Kim Nielsen, Ph.D.

Distinguished Professor of Disability Studies and History, University of Toledo

Kim E. Nielsen is Distinguished Professor of Disability Studies and History at the University of Toledo (Ohio). Her scholarship explores gender, disability, law, and citizenship.

Professor Nielsen is a widely recognized scholar of disability history. She is author of the widely used A Disability History of the United States and co-editor of the twice award-winning Oxford Handbook of Disability History. In addition, she served as founding president of the Disability History Association and co-edits the Disability Histories book series at the University of Illinois Press.  Furthermore, Professor Nielsen has expertise regarding Helen Keller, Anne Sullivan Macy, and biography. She is author of The Radical Lives of Helen Keller, Beyond the Miracle Worker: The Remarkable Life of Anne Sullivan Macy and Her Extraordinary Friendship with Helen Keller; and edited Helen Keller: Selected Writings. As a Keller expert, Professor Nielsen has appeared on Radio Lab: The Helen Keller Exorcism (2022), Becoming Helen Keller (PBS, 2021), and Icons (BBS, 2019). From 2015-2018, Nielsen co-edited the journal Disability Studies Quarterly.  Nielsen’s most recent book, Money, Marriage, and Madness: The Life of Anna Ott, analyzes a mid-19th century physician institutionalized for two decades at a Wisconsin insane asylum. She speaks frequently and around the globe on issues of disability and history.

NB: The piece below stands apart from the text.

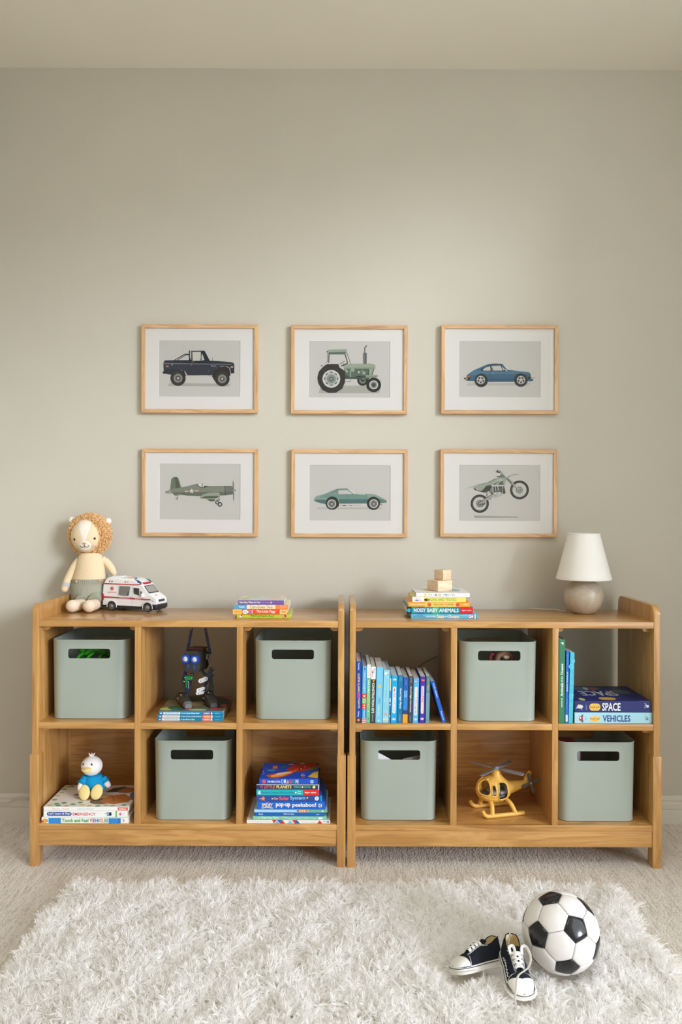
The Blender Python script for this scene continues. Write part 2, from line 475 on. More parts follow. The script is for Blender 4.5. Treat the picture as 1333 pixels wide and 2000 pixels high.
# ------------------------------------------------------------------ storage bins
bin_mat = noisy('sage_plastic', (156, 166, 155), (158, 168, 157), 3.0, rough=0.42, bump=0.04, bdist=0.0005, bscale=600.0)
BW, BD, BH = .2705, .288, .277
def rrect(w, d, r, n=7):
    pts = []
    for cx, cy, a in ((w / 2 - r, d / 2 - r, 0), (-w / 2 + r, d / 2 - r, 90), (-w / 2 + r, -d / 2 + r, 180), (w / 2 - r, -d / 2 + r, 270)):
        pts += arc(cx, cy, r, a, a + 90, n)
    return pts
def bin_mesh():
    mb = MB()
    def ring(ins, z, tp): return [(p[0], p[1], z) for p in rrect(BW - 2 * ins - tp, BD - 2 * ins - tp, .034 - min(ins, .02))]
    prof = [(.006, 0, .006), (.0025, .0008, .006), (.0006, .003, .006), (.0014, .0065, .006), (.0016, .008, .006), (.0014, BH - .004, 0), (.0002, BH - .0025, 0), (.0003, BH - .0005, 0), (.0014, BH, 0), (.003, BH - .0006, 0), (.0036, BH - .003, 0), (.0036, .006, .006), (.008, .004, .006)]
    mb.loft([ring(*p) for p in prof], bin_mat)
    o = mb.build('bin_body')
    cut = MB()
    w, h, zc, r = .147, .0335, BH - .0485, .0085
    pr = []
    for cx, cz, a in ((w / 2 - r, h / 2 - r, 0), (-w / 2 + r, h / 2 - r, 90), (-w / 2 + r, -h / 2 + r, 180), (w / 2 - r, -h / 2 + r, 270)):
        pr += arc(cx, zc + cz, r, a, a + 90, 6)
    cut.prism(pr, 'y', -.3, .3, bin_mat)
    c = cut.build('cutter')
    md = o.modifiers.new('slot', 'BOOLEAN'); md.object = c; md.operation = 'DIFFERENCE'; md.solver = 'EXACT'
    dg = bpy.context.evaluated_depsgraph_get(); dg.update()
    me = bpy.data.meshes.new_from_object(o.evaluated_get(dg))
    me.name = 'bin_body'
    for x in (o, c):
        d = x.data; bpy.data.objects.remove(x); bpy.data.meshes.remove(d)
    me.polygons.foreach_set('use_smooth', [True] * len(me.polygons))
    me.set_sharp_from_angle(angle=math.radians(50))
    return me
BIN = bin_mesh()
def storage_bin(label, px0, px1, z, yf):
    a, b = P(px0, 1300, yf).x, P(px1, 1300, yf).x
    o = bpy.data.objects.new('storage_bin', BIN); link(o)
    o.location = ((a + b) / 2, yf + BD / 2, z + .0002)
    tag(o, label, 'storage bin', 'sage green plastic bins')
    return o
B1 = storage_bin('sage green plastic bin holding a bright green toy, left bookcase upper left cubby', 98.3, 249.5, Z_MID, .041)
B2 = storage_bin('sage green plastic bin in the lower middle cubby of the left bookcase', 300, 451, Z_BOT, .031)
B3 = storage_bin('sage green plastic bin right of the black toy robot, beneath four small stacked books', 496.6, 648, Z_MID, .041)
B4 = storage_bin('sage green plastic bin below the row of upright books, with papers inside its slot', 704.5, 857, Z_BOT, .035)
B5 = storage_bin('sage green plastic bin in the upper middle cubby of the right bookcase', 898.5, 1053.5, Z_MID, .028)
B6 = storage_bin('sage green plastic bin in the lower right corner cubby, right of the yellow helicopter', 1094.5, 1246, Z_BOT, .031)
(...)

Professor Nielsen is the recipient of two Fulbright appointments, the A. Elizabeth Taylor Prize of the Southern Association of Women Historians, numerous teaching recognitions, and a National Endowment for the Humanities Fellowship. In the last years she has received fellowships from Harvard’s Houghton Library, the American Philosophical Society, and the Library Company of Philadelphia. She received her Ph.D. in History from the University of Iowa.